**MATERIAL:**
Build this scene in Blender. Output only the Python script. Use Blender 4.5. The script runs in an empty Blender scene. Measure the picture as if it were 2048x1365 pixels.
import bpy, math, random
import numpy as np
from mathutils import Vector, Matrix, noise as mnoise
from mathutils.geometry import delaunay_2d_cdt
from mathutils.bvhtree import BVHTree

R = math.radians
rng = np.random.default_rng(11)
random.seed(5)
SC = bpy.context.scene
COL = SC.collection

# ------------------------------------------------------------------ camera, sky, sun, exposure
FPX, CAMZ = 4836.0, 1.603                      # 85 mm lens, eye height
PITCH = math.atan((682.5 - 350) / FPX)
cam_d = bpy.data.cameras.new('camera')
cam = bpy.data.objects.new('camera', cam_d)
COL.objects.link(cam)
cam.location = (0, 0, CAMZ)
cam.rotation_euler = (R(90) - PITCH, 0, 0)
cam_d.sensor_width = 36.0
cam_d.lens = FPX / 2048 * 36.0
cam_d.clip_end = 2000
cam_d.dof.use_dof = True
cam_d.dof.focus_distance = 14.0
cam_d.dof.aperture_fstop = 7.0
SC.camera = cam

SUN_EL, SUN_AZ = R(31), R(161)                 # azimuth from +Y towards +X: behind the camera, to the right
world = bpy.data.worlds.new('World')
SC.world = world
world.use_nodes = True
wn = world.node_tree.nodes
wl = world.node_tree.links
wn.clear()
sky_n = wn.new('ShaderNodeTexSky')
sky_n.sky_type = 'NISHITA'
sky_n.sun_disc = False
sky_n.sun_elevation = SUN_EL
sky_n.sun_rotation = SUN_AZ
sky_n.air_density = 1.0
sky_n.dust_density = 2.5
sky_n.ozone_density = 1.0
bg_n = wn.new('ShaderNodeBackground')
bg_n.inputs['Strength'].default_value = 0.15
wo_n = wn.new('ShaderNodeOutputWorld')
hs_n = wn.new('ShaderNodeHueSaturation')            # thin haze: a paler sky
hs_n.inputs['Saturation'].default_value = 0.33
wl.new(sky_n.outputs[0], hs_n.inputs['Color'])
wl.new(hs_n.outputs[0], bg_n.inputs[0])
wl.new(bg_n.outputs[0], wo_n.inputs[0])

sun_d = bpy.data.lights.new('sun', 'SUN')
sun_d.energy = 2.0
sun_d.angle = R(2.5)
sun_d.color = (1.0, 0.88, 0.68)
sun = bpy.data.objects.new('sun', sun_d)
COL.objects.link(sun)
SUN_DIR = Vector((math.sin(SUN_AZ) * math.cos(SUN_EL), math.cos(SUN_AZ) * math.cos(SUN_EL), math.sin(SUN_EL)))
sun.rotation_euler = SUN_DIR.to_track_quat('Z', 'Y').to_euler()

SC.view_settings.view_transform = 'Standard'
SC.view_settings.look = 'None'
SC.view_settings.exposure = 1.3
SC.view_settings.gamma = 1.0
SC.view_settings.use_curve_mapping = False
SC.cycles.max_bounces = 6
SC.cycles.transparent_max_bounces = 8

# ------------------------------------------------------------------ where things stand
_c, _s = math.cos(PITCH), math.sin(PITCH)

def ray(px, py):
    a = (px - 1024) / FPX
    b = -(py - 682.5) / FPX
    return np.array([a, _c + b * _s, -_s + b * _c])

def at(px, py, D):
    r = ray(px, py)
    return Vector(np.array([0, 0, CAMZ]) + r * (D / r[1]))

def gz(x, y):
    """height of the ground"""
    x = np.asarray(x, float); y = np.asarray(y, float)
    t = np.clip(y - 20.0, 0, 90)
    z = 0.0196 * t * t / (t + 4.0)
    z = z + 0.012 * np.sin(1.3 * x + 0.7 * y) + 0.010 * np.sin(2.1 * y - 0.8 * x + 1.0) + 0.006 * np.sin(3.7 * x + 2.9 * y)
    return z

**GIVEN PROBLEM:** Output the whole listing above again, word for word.

**FINISHED ANSWER:**
Build this scene in Blender. Output only the Python script. Use Blender 4.5. The script runs in an empty Blender scene. Measure the picture as if it were 2048x1365 pixels.
import bpy, math, random
import numpy as np
from mathutils import Vector, Matrix, noise as mnoise
from mathutils.geometry import delaunay_2d_cdt
from mathutils.bvhtree import BVHTree

R = math.radians
rng = np.random.default_rng(11)
random.seed(5)
SC = bpy.context.scene
COL = SC.collection

# ------------------------------------------------------------------ camera, sky, sun, exposure
FPX, CAMZ = 4836.0, 1.603                      # 85 mm lens, eye height
PITCH = math.atan((682.5 - 350) / FPX)
cam_d = bpy.data.cameras.new('camera')
cam = bpy.data.objects.new('camera', cam_d)
COL.objects.link(cam)
cam.location = (0, 0, CAMZ)
cam.rotation_euler = (R(90) - PITCH, 0, 0)
cam_d.sensor_width = 36.0
cam_d.lens = FPX / 2048 * 36.0
cam_d.clip_end = 2000
cam_d.dof.use_dof = True
cam_d.dof.focus_distance = 14.0
cam_d.dof.aperture_fstop = 7.0
SC.camera = cam

SUN_EL, SUN_AZ = R(31), R(161)                 # azimuth from +Y towards +X: behind the camera, to the right
world = bpy.data.worlds.new('World')
SC.world = world
world.use_nodes = True
wn = world.node_tree.nodes
wl = world.node_tree.links
wn.clear()
sky_n = wn.new('ShaderNodeTexSky')
sky_n.sky_type = 'NISHITA'
sky_n.sun_disc = False
sky_n.sun_elevation = SUN_EL
sky_n.sun_rotation = SUN_AZ
sky_n.air_density = 1.0
sky_n.dust_density = 2.5
sky_n.ozone_density = 1.0
bg_n = wn.new('ShaderNodeBackground')
bg_n.inputs['Strength'].default_value = 0.15
wo_n = wn.new('ShaderNodeOutputWorld')
hs_n = wn.new('ShaderNodeHueSaturation')            # thin haze: a paler sky
hs_n.inputs['Saturation'].default_value = 0.33
wl.new(sky_n.outputs[0], hs_n.inputs['Color'])
wl.new(hs_n.outputs[0], bg_n.inputs[0])
wl.new(bg_n.outputs[0], wo_n.inputs[0])

sun_d = bpy.data.lights.new('sun', 'SUN')
sun_d.energy = 2.0
sun_d.angle = R(2.5)
sun_d.color = (1.0, 0.88, 0.68)
sun = bpy.data.objects.new('sun', sun_d)
COL.objects.link(sun)
SUN_DIR = Vector((math.sin(SUN_AZ) * math.cos(SUN_EL), math.cos(SUN_AZ) * math.cos(SUN_EL), math.sin(SUN_EL)))
sun.rotation_euler = SUN_DIR.to_track_quat('Z', 'Y').to_euler()

SC.view_settings.view_transform = 'Standard'
SC.view_settings.look = 'None'
SC.view_settings.exposure = 1.3
SC.view_settings.gamma = 1.0
SC.view_settings.use_curve_mapping = False
SC.cycles.max_bounces = 6
SC.cycles.transparent_max_bounces = 8

# ------------------------------------------------------------------ where things stand
_c, _s = math.cos(PITCH), math.sin(PITCH)

def ray(px, py):
    a = (px - 1024) / FPX
    b = -(py - 682.5) / FPX
    return np.array([a, _c + b * _s, -_s + b * _c])

def at(px, py, D):
    r = ray(px, py)
    return Vector(np.array([0, 0, CAMZ]) + r * (D / r[1]))

def gz(x, y):
    """height of the ground"""
    x = np.asarray(x, float); y = np.asarray(y, float)
    t = np.clip(y - 20.0, 0, 90)
    z = 0.0196 * t * t / (t + 4.0)
    z = z + 0.012 * np.sin(1.3 * x + 0.7 * y) + 0.010 * np.sin(2.1 * y - 0.8 * x + 1.0) + 0.006 * np.sin(3.7 * x + 2.9 * y)
    return z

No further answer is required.